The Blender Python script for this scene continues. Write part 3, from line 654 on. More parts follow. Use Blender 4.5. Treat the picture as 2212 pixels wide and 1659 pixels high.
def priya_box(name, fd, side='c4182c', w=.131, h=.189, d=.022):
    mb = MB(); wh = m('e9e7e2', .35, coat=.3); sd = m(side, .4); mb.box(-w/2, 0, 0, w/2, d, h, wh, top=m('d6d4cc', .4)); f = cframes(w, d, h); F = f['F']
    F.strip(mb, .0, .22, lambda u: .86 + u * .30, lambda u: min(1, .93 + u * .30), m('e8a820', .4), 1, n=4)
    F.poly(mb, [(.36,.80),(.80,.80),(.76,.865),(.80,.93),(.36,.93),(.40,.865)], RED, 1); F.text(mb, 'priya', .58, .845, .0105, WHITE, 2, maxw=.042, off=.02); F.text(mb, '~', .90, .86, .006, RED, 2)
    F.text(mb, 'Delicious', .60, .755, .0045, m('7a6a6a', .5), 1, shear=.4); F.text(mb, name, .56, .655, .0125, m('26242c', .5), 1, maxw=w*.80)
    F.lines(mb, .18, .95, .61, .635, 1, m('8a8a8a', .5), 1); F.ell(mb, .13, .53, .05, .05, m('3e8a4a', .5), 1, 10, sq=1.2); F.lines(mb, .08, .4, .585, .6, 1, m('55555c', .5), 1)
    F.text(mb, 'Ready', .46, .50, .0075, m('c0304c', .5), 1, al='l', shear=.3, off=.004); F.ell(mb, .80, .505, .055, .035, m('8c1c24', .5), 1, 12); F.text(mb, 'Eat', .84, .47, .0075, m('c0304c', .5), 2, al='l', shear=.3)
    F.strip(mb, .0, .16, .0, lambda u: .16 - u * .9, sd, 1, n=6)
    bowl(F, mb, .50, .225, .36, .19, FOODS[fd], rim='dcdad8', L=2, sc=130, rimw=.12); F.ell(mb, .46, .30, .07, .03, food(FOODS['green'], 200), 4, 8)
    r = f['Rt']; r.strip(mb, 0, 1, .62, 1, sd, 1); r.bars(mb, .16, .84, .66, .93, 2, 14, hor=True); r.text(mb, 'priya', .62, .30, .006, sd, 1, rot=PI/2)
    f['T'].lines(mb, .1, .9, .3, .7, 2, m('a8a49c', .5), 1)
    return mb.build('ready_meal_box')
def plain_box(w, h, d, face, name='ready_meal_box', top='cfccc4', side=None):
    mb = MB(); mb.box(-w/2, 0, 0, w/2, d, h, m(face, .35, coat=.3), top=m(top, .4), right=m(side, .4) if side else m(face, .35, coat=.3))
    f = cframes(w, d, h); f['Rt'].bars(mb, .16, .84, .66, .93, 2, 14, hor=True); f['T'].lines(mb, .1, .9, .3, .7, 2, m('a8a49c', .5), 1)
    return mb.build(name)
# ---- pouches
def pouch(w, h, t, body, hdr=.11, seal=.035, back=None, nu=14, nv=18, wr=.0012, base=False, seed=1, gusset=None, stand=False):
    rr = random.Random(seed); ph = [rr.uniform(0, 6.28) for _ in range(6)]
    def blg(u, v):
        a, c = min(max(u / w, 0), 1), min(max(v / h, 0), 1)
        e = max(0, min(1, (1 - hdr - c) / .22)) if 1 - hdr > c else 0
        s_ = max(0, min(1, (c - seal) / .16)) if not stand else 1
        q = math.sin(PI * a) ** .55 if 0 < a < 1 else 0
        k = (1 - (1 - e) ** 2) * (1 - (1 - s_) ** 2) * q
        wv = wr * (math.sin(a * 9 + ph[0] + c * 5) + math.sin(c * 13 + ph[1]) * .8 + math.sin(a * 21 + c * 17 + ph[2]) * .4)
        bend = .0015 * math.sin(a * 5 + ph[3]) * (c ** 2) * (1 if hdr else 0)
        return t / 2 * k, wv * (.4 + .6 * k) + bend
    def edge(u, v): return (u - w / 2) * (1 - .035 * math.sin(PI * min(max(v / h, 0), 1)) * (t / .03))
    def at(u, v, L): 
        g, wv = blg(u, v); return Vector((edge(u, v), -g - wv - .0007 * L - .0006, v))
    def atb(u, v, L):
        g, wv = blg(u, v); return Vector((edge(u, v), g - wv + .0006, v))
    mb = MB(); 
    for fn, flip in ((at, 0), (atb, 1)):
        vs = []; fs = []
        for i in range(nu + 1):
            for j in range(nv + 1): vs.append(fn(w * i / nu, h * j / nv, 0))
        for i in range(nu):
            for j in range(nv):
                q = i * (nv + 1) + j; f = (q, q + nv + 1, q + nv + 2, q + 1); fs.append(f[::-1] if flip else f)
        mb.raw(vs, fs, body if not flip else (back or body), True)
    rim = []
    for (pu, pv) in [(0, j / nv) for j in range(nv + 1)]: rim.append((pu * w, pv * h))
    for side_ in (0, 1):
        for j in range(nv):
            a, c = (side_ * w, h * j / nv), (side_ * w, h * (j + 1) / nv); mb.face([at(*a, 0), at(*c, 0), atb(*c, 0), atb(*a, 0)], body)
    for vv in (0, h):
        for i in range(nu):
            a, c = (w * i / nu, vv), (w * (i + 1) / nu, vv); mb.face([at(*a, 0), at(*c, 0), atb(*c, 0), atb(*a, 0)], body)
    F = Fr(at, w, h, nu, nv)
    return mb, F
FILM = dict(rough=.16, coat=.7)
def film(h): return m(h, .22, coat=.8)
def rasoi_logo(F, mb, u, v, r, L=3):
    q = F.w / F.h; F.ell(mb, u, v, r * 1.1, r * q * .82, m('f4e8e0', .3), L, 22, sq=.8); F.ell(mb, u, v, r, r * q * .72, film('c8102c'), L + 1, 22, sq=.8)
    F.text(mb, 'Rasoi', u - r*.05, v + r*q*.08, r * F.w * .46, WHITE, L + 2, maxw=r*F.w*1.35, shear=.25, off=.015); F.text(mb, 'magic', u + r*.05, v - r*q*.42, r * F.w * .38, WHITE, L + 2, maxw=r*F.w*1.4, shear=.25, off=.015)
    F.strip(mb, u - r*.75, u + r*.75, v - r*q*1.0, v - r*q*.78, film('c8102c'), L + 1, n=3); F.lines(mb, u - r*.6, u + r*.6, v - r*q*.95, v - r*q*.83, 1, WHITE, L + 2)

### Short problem
Extract the full listing and reproduce each line exactly.

### Solution to this exercise
The Blender Python script for this scene continues. Write part 3, from line 654 on. More parts follow. Use Blender 4.5. Treat the picture as 2212 pixels wide and 1659 pixels high.
def priya_box(name, fd, side='c4182c', w=.131, h=.189, d=.022):
    mb = MB(); wh = m('e9e7e2', .35, coat=.3); sd = m(side, .4); mb.box(-w/2, 0, 0, w/2, d, h, wh, top=m('d6d4cc', .4)); f = cframes(w, d, h); F = f['F']
    F.strip(mb, .0, .22, lambda u: .86 + u * .30, lambda u: min(1, .93 + u * .30), m('e8a820', .4), 1, n=4)
    F.poly(mb, [(.36,.80),(.80,.80),(.76,.865),(.80,.93),(.36,.93),(.40,.865)], RED, 1); F.text(mb, 'priya', .58, .845, .0105, WHITE, 2, maxw=.042, off=.02); F.text(mb, '~', .90, .86, .006, RED, 2)
    F.text(mb, 'Delicious', .60, .755, .0045, m('7a6a6a', .5), 1, shear=.4); F.text(mb, name, .56, .655, .0125, m('26242c', .5), 1, maxw=w*.80)
    F.lines(mb, .18, .95, .61, .635, 1, m('8a8a8a', .5), 1); F.ell(mb, .13, .53, .05, .05, m('3e8a4a', .5), 1, 10, sq=1.2); F.lines(mb, .08, .4, .585, .6, 1, m('55555c', .5), 1)
    F.text(mb, 'Ready', .46, .50, .0075, m('c0304c', .5), 1, al='l', shear=.3, off=.004); F.ell(mb, .80, .505, .055, .035, m('8c1c24', .5), 1, 12); F.text(mb, 'Eat', .84, .47, .0075, m('c0304c', .5), 2, al='l', shear=.3)
    F.strip(mb, .0, .16, .0, lambda u: .16 - u * .9, sd, 1, n=6)
    bowl(F, mb, .50, .225, .36, .19, FOODS[fd], rim='dcdad8', L=2, sc=130, rimw=.12); F.ell(mb, .46, .30, .07, .03, food(FOODS['green'], 200), 4, 8)
    r = f['Rt']; r.strip(mb, 0, 1, .62, 1, sd, 1); r.bars(mb, .16, .84, .66, .93, 2, 14, hor=True); r.text(mb, 'priya', .62, .30, .006, sd, 1, rot=PI/2)
    f['T'].lines(mb, .1, .9, .3, .7, 2, m('a8a49c', .5), 1)
    return mb.build('ready_meal_box')
def plain_box(w, h, d, face, name='ready_meal_box', top='cfccc4', side=None):
    mb = MB(); mb.box(-w/2, 0, 0, w/2, d, h, m(face, .35, coat=.3), top=m(top, .4), right=m(side, .4) if side else m(face, .35, coat=.3))
    f = cframes(w, d, h); f['Rt'].bars(mb, .16, .84, .66, .93, 2, 14, hor=True); f['T'].lines(mb, .1, .9, .3, .7, 2, m('a8a49c', .5), 1)
    return mb.build(name)
# ---- pouches
def pouch(w, h, t, body, hdr=.11, seal=.035, back=None, nu=14, nv=18, wr=.0012, base=False, seed=1, gusset=None, stand=False):
    rr = random.Random(seed); ph = [rr.uniform(0, 6.28) for _ in range(6)]
    def blg(u, v):
        a, c = min(max(u / w, 0), 1), min(max(v / h, 0), 1)
        e = max(0, min(1, (1 - hdr - c) / .22)) if 1 - hdr > c else 0
        s_ = max(0, min(1, (c - seal) / .16)) if not stand else 1
        q = math.sin(PI * a) ** .55 if 0 < a < 1 else 0
        k = (1 - (1 - e) ** 2) * (1 - (1 - s_) ** 2) * q
        wv = wr * (math.sin(a * 9 + ph[0] + c * 5) + math.sin(c * 13 + ph[1]) * .8 + math.sin(a * 21 + c * 17 + ph[2]) * .4)
        bend = .0015 * math.sin(a * 5 + ph[3]) * (c ** 2) * (1 if hdr else 0)
        return t / 2 * k, wv * (.4 + .6 * k) + bend
    def edge(u, v): return (u - w / 2) * (1 - .035 * math.sin(PI * min(max(v / h, 0), 1)) * (t / .03))
    def at(u, v, L): 
        g, wv = blg(u, v); return Vector((edge(u, v), -g - wv - .0007 * L - .0006, v))
    def atb(u, v, L):
        g, wv = blg(u, v); return Vector((edge(u, v), g - wv + .0006, v))
    mb = MB(); 
    for fn, flip in ((at, 0), (atb, 1)):
        vs = []; fs = []
        for i in range(nu + 1):
            for j in range(nv + 1): vs.append(fn(w * i / nu, h * j / nv, 0))
        for i in range(nu):
            for j in range(nv):
                q = i * (nv + 1) + j; f = (q, q + nv + 1, q + nv + 2, q + 1); fs.append(f[::-1] if flip else f)
        mb.raw(vs, fs, body if not flip else (back or body), True)
    rim = []
    for (pu, pv) in [(0, j / nv) for j in range(nv + 1)]: rim.append((pu * w, pv * h))
    for side_ in (0, 1):
        for j in range(nv):
            a, c = (side_ * w, h * j / nv), (side_ * w, h * (j + 1) / nv); mb.face([at(*a, 0), at(*c, 0), atb(*c, 0), atb(*a, 0)], body)
    for vv in (0, h):
        for i in range(nu):
            a, c = (w * i / nu, vv), (w * (i + 1) / nu, vv); mb.face([at(*a, 0), at(*c, 0), atb(*c, 0), atb(*a, 0)], body)
    F = Fr(at, w, h, nu, nv)
    return mb, F
FILM = dict(rough=.16, coat=.7)
def film(h): return m(h, .22, coat=.8)
def rasoi_logo(F, mb, u, v, r, L=3):
    q = F.w / F.h; F.ell(mb, u, v, r * 1.1, r * q * .82, m('f4e8e0', .3), L, 22, sq=.8); F.ell(mb, u, v, r, r * q * .72, film('c8102c'), L + 1, 22, sq=.8)
    F.text(mb, 'Rasoi', u - r*.05, v + r*q*.08, r * F.w * .46, WHITE, L + 2, maxw=r*F.w*1.35, shear=.25, off=.015); F.text(mb, 'magic', u + r*.05, v - r*q*.42, r * F.w * .38, WHITE, L + 2, maxw=r*F.w*1.4, shear=.25, off=.015)
    F.strip(mb, u - r*.75, u + r*.75, v - r*q*1.0, v - r*q*.78, film('c8102c'), L + 1, n=3); F.lines(mb, u - r*.6, u + r*.6, v - r*q*.95, v - r*q*.83, 1, WHITE, L + 2)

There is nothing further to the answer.